INGENUI-TEA: Rosevear tea works to bring loose leaf tea forward
- Maria Gran
- Apr 16, 2018
- 3 min read
Opened just over two years ago, Rosevear tea is one of the newer additions to the Edinburgh tea-scene. Now, the shop has two stores, one on Bruntsfield Place and one on Broughton Street, and sells almost 100 different teas.
Adam Rosevear, along with his wife Isabelle, founded the shop because, in Adam’s words, they are “crazy about tea”. After meeting each other at university in Edinburgh, they travelled to and lived in many countries that either grow tea or have their own traditions relating to tea. When moving back to Edinburgh, they missed the variety of loose leaf tea available.
“We’ve always been surrounded by tea. When we met at university we were drinking tea, and it’s just continued. Because loose leaf tea is exploding around the world, we took the chance to open a tea shop,” explains Adam.
Clearly, just one tea shop wasn’t enough. Just six months after starting up in Bruntsfield, the Broughton Street store came to life. Adam admits it was a little soon, but it has worked out nonetheless.
“We always wanted to open in Broughton Street, it’s the perfect area for a tea shop. Nothing was available, so when one did become available we had to go for it even if it was a little bit sooner than we wanted to. But it’s working really well.”
However, loose leaf tea is not the most trendy product in the UK, at least not yet.

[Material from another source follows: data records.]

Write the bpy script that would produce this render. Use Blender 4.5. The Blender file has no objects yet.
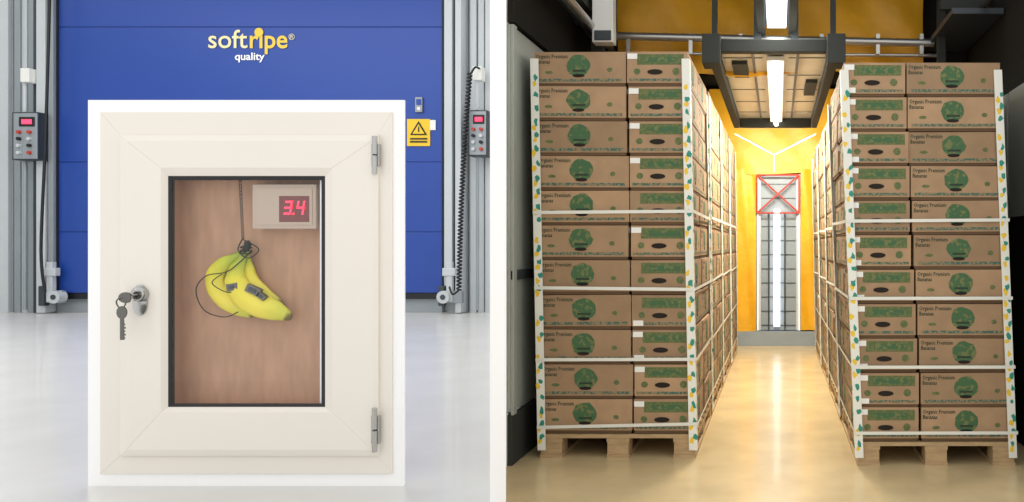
import bpy, math, random
from mathutils import Vector, Matrix
random.seed(7)
scene=bpy.context.scene
try:
    scene.view_settings.view_transform='Standard'
except Exception: pass
F=800.0; CX=778.0; CY=245.0; H=1.31
def W(x,y,Y): return Vector(((x-CX)*Y/F, Y, H+(CY-y)*Y/F))
def lin(c):
    o=[]
    for v in c:
        v=v/255.0
        o.append(v/12.92 if v<=0.04045 else ((v+0.055)/1.055)**2.4)
    return (o[0],o[1],o[2],1.0)
# ---------------------------------------------------------------- materials
def mat(name,col,rough=0.6,metal=0.0,noise=0.0,nscale=6.0,bump=0.0,bscale=60.0,emit=0.0,island=0.0,stretch=None,spec=None,coat=0.0):
    m=bpy.data.materials.new(name); m.use_nodes=True
    nt=m.node_tree; b=nt.nodes['Principled BSDF']
    c=lin(col)
    b.inputs['Base Color'].default_value=c
    b.inputs['Roughness'].default_value=rough
    b.inputs['Metallic'].default_value=metal
    if spec is not None: b.inputs['Specular IOR Level'].default_value=spec
    if coat: b.inputs['Coat Weight'].default_value=coat
    tc=nt.nodes.new('ShaderNodeTexCoord'); mp=nt.nodes.new('ShaderNodeMapping')
    nt.links.new(tc.outputs['Object'],mp.inputs['Vector'])
    if stretch: mp.inputs['Scale'].default_value=stretch
    src=None
    if noise>0:
        n=nt.nodes.new('ShaderNodeTexNoise'); n.inputs['Scale'].default_value=nscale; n.inputs['Detail'].default_value=6
        nt.links.new(mp.outputs[0],n.inputs['Vector'])
        r=nt.nodes.new('ShaderNodeValToRGB')
        r.color_ramp.elements[0].position=0.3; r.color_ramp.elements[1].position=0.7
        r.color_ramp.elements[0].color=tuple(v*(1-noise) for v in c[:3])+(1,)
        r.color_ramp.elements[1].color=tuple(min(1,v*(1+noise*0.7)) for v in c[:3])+(1,)
        nt.links.new(n.outputs['Fac'],r.inputs['Fac']); src=r.outputs['Color']
    if island>0:
        g=nt.nodes.new('ShaderNodeNewGeometry'); mr=nt.nodes.new('ShaderNodeMapRange')
        mr.inputs['To Min'].default_value=1-island; mr.inputs['To Max'].default_value=1+island
        nt.links.new(g.outputs['Random Per Island'],mr.inputs['Value'])
        mx=nt.nodes.new('ShaderNodeVectorMath'); mx.operation='SCALE'
        if src: nt.links.new(src,mx.inputs[0])
        else: mx.inputs[0].default_value=c[:3]
        nt.links.new(mr.outputs[0],mx.inputs['Scale']); src=mx.outputs[0]
    if src: nt.links.new(src,b.inputs['Base Color'])
    if bump>0:
        n2=nt.nodes.new('ShaderNodeTexNoise'); n2.inputs['Scale'].default_value=bscale; n2.inputs['Detail'].default_value=4
        nt.links.new(mp.outputs[0],n2.inputs['Vector'])
        bp=nt.nodes.new('ShaderNodeBump'); bp.inputs['Strength'].default_value=bump; bp.inputs['Distance'].default_value=0.02
        nt.links.new(n2.outputs['Fac'],bp.inputs['Height']); nt.links.new(bp.outputs[0],b.inputs['Normal'])
    if emit>0:
        b.inputs['Emission Color'].default_value=c; b.inputs['Emission Strength'].default_value=emit
    return m
def print_mat(name,ink,base,scale,thr):
    m=bpy.data.materials.new(name); m.use_nodes=True; nt=m.node_tree; b=nt.nodes['Principled BSDF']
    b.inputs['Roughness'].default_value=0.75
    tc=nt.nodes.new('ShaderNodeTexCoord'); n=nt.nodes.new('ShaderNodeTexNoise')
    n.inputs['Scale'].default_value=scale; n.inputs['Detail'].default_value=3
    nt.links.new(tc.outputs['Object'],n.inputs['Vector'])
    r=nt.nodes.new('ShaderNodeValToRGB'); r.color_ramp.elements[0].position=thr-0.03; r.color_ramp.elements[1].position=thr+0.03
    r.color_ramp.elements[0].color=lin(ink); r.color_ramp.elements[1].color=lin(base)
    nt.links.new(n.outputs['Fac'],r.inputs['Fac']); nt.links.new(r.outputs[0],b.inputs['Base Color'])
    return m
CARD=(164,134,102)
M={}
M['card']=mat('cardboard',CARD,0.8,noise=0.12,nscale=7,island=0.16)
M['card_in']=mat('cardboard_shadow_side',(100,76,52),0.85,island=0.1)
M['hole']=mat('hand_hole_dark',(32,24,18),0.9)
M['ink']=print_mat('green_ink_mottled',(64,100,64),(110,116,70),34,0.56)
M['ink2']=print_mat('green_ink_panel',(84,102,60),(106,112,68),60,0.52)
M['teal']=print_mat('teal_ink_line',(58,100,88),(140,124,92),70,0.50)
M['txt']=mat('dark_green_text',(42,58,40),0.8)
M['label']=mat('white_label',(235,235,228),0.5)
M['strap']=mat('white_strap',(225,225,215),0.45)
M['prot']=mat('white_edge_board',(232,232,222),0.55)
M['yel']=mat('yellow_print',(236,196,40),0.5)
M['tealp']=mat('teal_print',(40,140,120),0.5)
M['wood']=mat('pallet_wood',(180,152,112),0.75,noise=0.2,nscale=9,stretch=(1,6,6))
M['white']=mat('white_paint',(254,254,254),0.6)
M['blue']=mat('blue_door_panel',(32,70,156),0.38,noise=0.03,nscale=1.5)
M['bluedk']=mat('blue_seam',(20,46,112),0.6)
M['grey']=mat('galvanised_grey',(154,161,165),0.45,metal=0.25,noise=0.05,nscale=3)
M['greyl']=mat('light_grey_panel',(198,203,205),0.5,noise=0.03,nscale=2)
M['greyd']=mat('dark_grey_metal',(70,76,80),0.45,metal=0.4)
M['black']=mat('black_rubber',(22,23,25),0.5)
M['chrome']=mat('chrome',(180,180,178),0.22,metal=1.0)
M['chromed']=mat('chrome_worn',(110,108,104),0.28,metal=1.0)
M['pvc']=mat('cream_pvc',(236,230,220),0.28,noise=0.012,nscale=2,coat=0.2)
M['orange']=mat('orange_tarpaulin',(246,180,36),0.45,noise=0.10,nscale=4,bump=0.5,bscale=7)
M['dark']=mat('dark_structure',(54,56,53),0.7,metal=0.0,spec=.2)
M['dark2']=mat('dark_ceiling_shade',(44,43,39),0.9,spec=0.0)  # dark room shell; on the upper walls this colour stands in for shade
M['steel']=mat('stainless_wall',(158,164,156),0.45,metal=0.1,noise=0.12,nscale=3)
M['pipe']=mat('silver_pipe',(190,190,185),0.3,metal=0.8)
M['red']=mat('red_tape',(190,60,44),0.5)
M['led']=mat('red_led',(255,50,80),0.5,emit=2.5)
M['lamp']=mat('lamp_tube',(255,250,240),0.5,emit=9)
M['lamp2']=mat('cold_lamp_tube',(235,245,255),0.5,emit=2.2)
M['rib']=mat('door_slat_grey',(150,160,168),0.4,noise=0.05)
M['edgel']=mat('door_edge_glow',(235,240,245),0.5,emit=.4)  # bright white door edges, made to glow weakly
M['logo_y']=mat('logo_yellow',(245,205,70),0.5)
M['logo_p']=mat('logo_pale_yellow',(245,232,170),0.5)
# ---------------------------------------------------------------- mesh builder
class MB:
    def __init__(s): s.v=[]; s.f=[]; s.m=[]; s.mats=[]; s.sm=[]
    def mi(s,k):
        if k not in s.mats: s.mats.append(k)
        return s.mats.index(k)
    def add(s,vs,fs,k,mtx=None,smooth=False):
        o=len(s.v); i=s.mi(k)
        for p in vs:
            p=Vector(p)
            if mtx is not None: p=mtx@p
            s.v.append(tuple(p))
        for f in fs: s.f.append(tuple(o+a for a in f)); s.m.append(i); s.sm.append(smooth)
    def box(s,x0,x1,y0,y1,z0,z1,k,mtx=None):
        vs=[(x0,y0,z0),(x1,y0,z0),(x1,y1,z0),(x0,y1,z0),(x0,y0,z1),(x1,y0,z1),(x1,y1,z1),(x0,y1,z1)]
        fs=[(0,3,2,1),(4,5,6,7),(0,1,5,4),(1,2,6,5),(2,3,7,6),(3,0,4,7)]
        s.add(vs,fs,k,mtx)
    def pbox(s,x0,x1,y0,y1,Y,d,k):   # front face given in picture units at depth Y
        a=W(x0,y1,Y); b=W(x1,y0,Y)
        s.box(a.x,b.x,Y,Y+d,a.z,b.z,k)
    def cyl(s,p0,p1,r,k,n=16,r1=None):
        s.tube([p0,p1],[r,r if r1 is None else r1],k,n)
    def tube(s,pts,rs,k,n=10):
        pts=[Vector(p) for p in pts]
        if not hasattr(rs,'__len__'): rs=[rs]*len(pts)
        vs=[];fs=[]
        T=(pts[1]-pts[0]).normalized()
        up=Vector((0,0,1)) if abs(T.z)<0.9 else Vector((1,0,0))
        N=T.cross(up).normalized()
        for i,p in enumerate(pts):
            a=pts[max(i-1,0)]; b=pts[min(i+1,len(pts)-1)]
            T=(b-a)
            if T.length<1e-9: T=Vector((0,0,1))
            T.normalize()
            N=(N-T*N.dot(T)).normalized(); B=T.cross(N)
            for j in range(n):
                t=2*math.pi*j/n
                vs.append(p+(N*math.cos(t)+B*math.sin(t))*rs[i])
        for i in range(len(pts)-1):
            for j in range(n):
                fs.append((i*n+j,i*n+(j+1)%n,(i+1)*n+(j+1)%n,(i+1)*n+j))
        s.add(vs,fs,k,smooth=True)
        s.add(vs[:n],[tuple(range(n))[::-1]],k); s.add(vs[-n:],[tuple(range(n))],k)
    def disc(s,c,rx,rz,k,n=14,mtx=None,wob=0.0):   # faces -Y
        vs=[]
        for j in range(n):
            t=2*math.pi*j/n; w=1+wob*(random.random()-0.5)
            vs.append((c[0]+rx*w*math.cos(t),c[1],c[2]+rz*w*math.sin(t)))
        s.add(vs,[tuple(range(n))],k,mtx)
    def rect(s,x0,x1,y,z0,z1,k,mtx=None):
        s.add([(x0,y,z0),(x1,y,z0),(x1,y,z1),(x0,y,z1)],[(0,1,2,3)],k,mtx)
    def obj(s,name,parent=None,bevel=0.0,seg=2,mesh=False):
        me=bpy.data.meshes.new(name); me.from_pydata(s.v,[],s.f)
        for k in s.mats: me.materials.append(M[k])
        me.polygons.foreach_set('material_index',s.m)
        me.polygons.foreach_set('use_smooth',s.sm)
        me.update()
        if mesh: return me
        return mkobj(name,me,parent,bevel,seg)
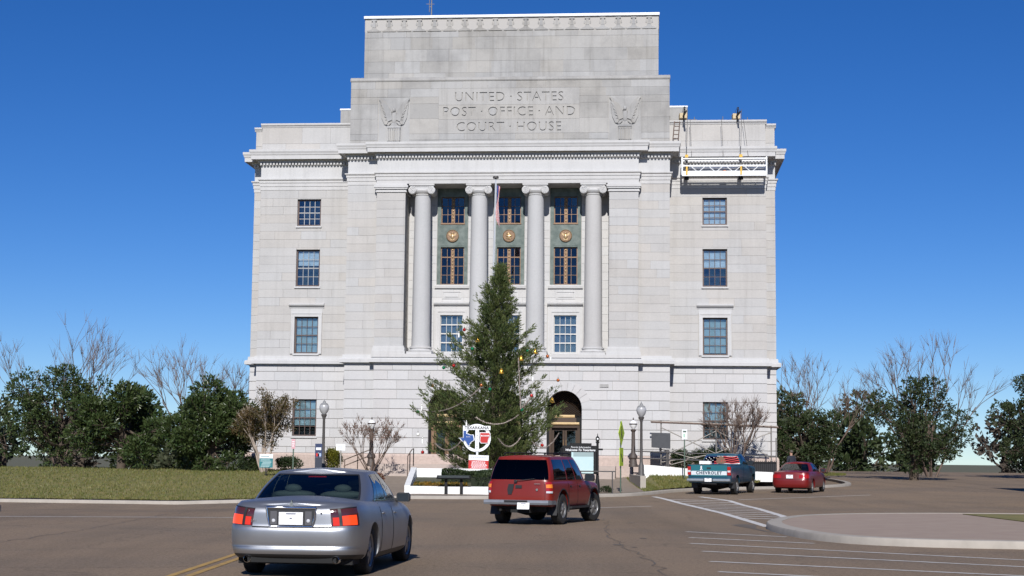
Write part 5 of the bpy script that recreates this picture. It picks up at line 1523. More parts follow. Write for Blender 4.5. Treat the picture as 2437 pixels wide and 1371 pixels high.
# ---- dark red saloon at the right
MAROON = paint('dark_red_paint', (0.17, 0.010, 0.010), 0.1, 0.35)
def make_red_sedan():
    root = thing('dark_red_sedan', 'dark red saloon parked right of the teal pickup', 'car', (12.62, 72.2, .17), math.radians(-22))
    root.rotation_euler = (math.radians(.7), 0, math.radians(-22))
    L, W = 4.6, .88
    plan = [(0, 0), (.4, .006), (.72, .04), (.88, .12), (.96, .28), (1, .7), (1, 3.4), (.96, 4.0), (.8, 4.4), (.4, 4.58), (0, 4.6)]
    sh = Shell(L, W, plan, [(0, .27), (1, .22), (4.6, .24)], [(0, .93), (.5, .97), (2.4, .93), (3.2, .90), (4.2, .78), (4.6, .62)],
               [(0, .92), (.1, .97), (.4, 1.0), (.75, .985), (.93, .945), (1, .90)], [(0, .06), (.2, 0), (.5, 0), (.6, .03), (1, .10)], [(0, -.05), (1, -.12)], [(0, .02), (.7, .06), (3.3, .07), (4.6, .02)],
               [(0, 0), (.5, .006), (.80, .03), (.93, .075), (.985, .16), (1, .35), (1, .62), (.97, .8), (.9, .91), (.72, .97), (.4, .995), (0, 1)],
               dict(yb0=.75, yt0=1.55, yb1=3.45, yt1=2.6, wb=.80, wt=.55, zb=[(.6, .965), (3.5, .92)], zt=[(1.2, 1.33), (2.0, 1.36), (3.4, 1.29)], rc=.05, bulge=.03))
    WR, ay, fy = .31, .98, 3.65
    me = body_mesh(sh, [(ay, WR + .01, WR + .05, .6, 1.1), (fy, WR + .01, WR + .05, .6, 1.1)], na=80, nv=14, nt=5)
    me.materials.append(MAROON); link('body', me, root)
    f, P_ = sh.house, sh.body
    def gy(v): return find_a(sh.gplan, lambda q: q.y > v)
    aR = find_a(sh.gplan, lambda q: q.x > .86); aF = gy(.86); V0, V1 = .06, .9
    b = MB(); patch(b, f, 0, 1, V1, 1, 50, 3, mirror='both'); patch(b, f, 0, 1, -.1, V0, 50, 2, mirror='both')
    for a0, a1 in ((aR, gy(.2)), (gy(.47), gy(.50)), (gy(.76), aF)): patch(b, f, a0, a1, V0, V1, 6, 8, mirror='both')
    patch(b, sh.roof, 0, 1, 0, 1, 50, 6, mirror='both'); b.build('roof', MAROON, root, smooth=40, weld=.0006)
    q = MB(); patch(q, f, 0, aR, V0, V1, 12, 8, .004, 'both'); q.build('rear_window', CAR_GLASS, root, smooth=60, weld=.0006)
    q = MB(); patch(q, f, aF, 1, V0, V1, 12, 8, .004, 'both'); q.build('windscreen', CAR_GLASS, root, smooth=60)
    for mir in (False, True):
        for a0, a1 in ((gy(.2), gy(.47)), (gy(.5), gy(.76))):
            q = MB(); patch(q, f, a0, a1, V0, V1, 10, 8, .004, mir); q.build('side_window', SIDE_GLASS, root, smooth=60)
    q = MB(); q.box(-.66, .66, .9, 3.2, .93, .96); q.build('cabin_floor', SEAT_DK, root)
    for x, y in ((-.36, 1.5), (.36, 1.5), (-.36, 2.3), (.36, 2.3)):
        q = MB(); q.prism_yz([(y, .95), (y + .12, .95), (y + .02, 1.1), (y - .06, 1.1)], x - .26, x + .26); q.sphere((x, y - .03, 1.18), (.13, .06, .08), 10, 6); q.build('seat', SEAT_DK, root, smooth=50)
    a1 = find_a(sh.plan, lambda q: q.x > .42); a2 = find_a(sh.plan, lambda q: q.y > .24)
    for mir in (False, True):
        q = MB(); patch(q, P_, a1, a2, .62, .86, 14, 5, .008, mir); q.build('tail_light', TAIL_RED, root, smooth=60)
        mirror_part(root, ((-1 if mir else 1) * .94, 3.0, 1.0), -1 if mir else 1, MAROON)
    q = MB(); patch(q, P_, 0, a2 + .1, .555, .575, 30, 2, .004, 'both'); q.build('bumper_seam', GAP, root)
    plate(root, 0, -.015, .755, .31, .16)
    q = MB(); q.box(-.7, .7, .3, 4.3, .2, .5); q.build('underbody', UNDER, root)
    for y in (ay, fy):
        for s in (-1, 1): wheel(root, s * .74, y, WR, .20, s, ALLOY, 6, .64)
    return root
make_red_sedan()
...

While shops in Australia, France, Germany and Canada have experienced an increase in the popularity of loose leaf tea, the UK is lagging.
“Loose leaf tea is something that people of a grandparent age were drinking all the time. Although tea bags were already invented, they started to be used a lot in the sixties because of ease. There is still a huge consumption of tea bags, but the consumption of tea started to fall because it’s not an aspirational drink as it’s so easy to make,” Adam explains. He draws parallels to coffee, where we are starting to step away from instant coffee and more independent coffee shops are opening.
“Elsewhere in the world, tea is coming up. The tea consumption is exploding there, and it hasn’t done this yet in the UK. We have David Attenborough helping us by pointing out that tea bags have plastic in them that is harming the fish, and of course us. The wind is behind loose leaf tea, so it’s the moment to be in the tea business,” Adam says assuringly.
What has held Britain back, Adam thinks, is the view that loose tea is a ‘grandparent drink’. Because of this, there has been little interest in loose leaf tea, but Adam says that by having a tea shop, he has been able to reach out to people.
“Our sales are up strongly, so it is working. And the Attenborough thing has also made an enormous effect. We were already doing something for the environment as people can reuse their own containers in our shop, and it’s absolutely in line of the way things are going now,” Adam says.
Adam seems to have thoroughly enjoyed his two years of promoting loose leaf teas. As well as sparing the environment from tea bags, he has been able to meet tea enthusiasts and serve many different kinds of tea.
“My favourite drink is tea, my favourite music is jazz, and everyone that visits the shop is nice. We never have someone unpleasant come in. I spend my whole day talking about tea, it’s great.”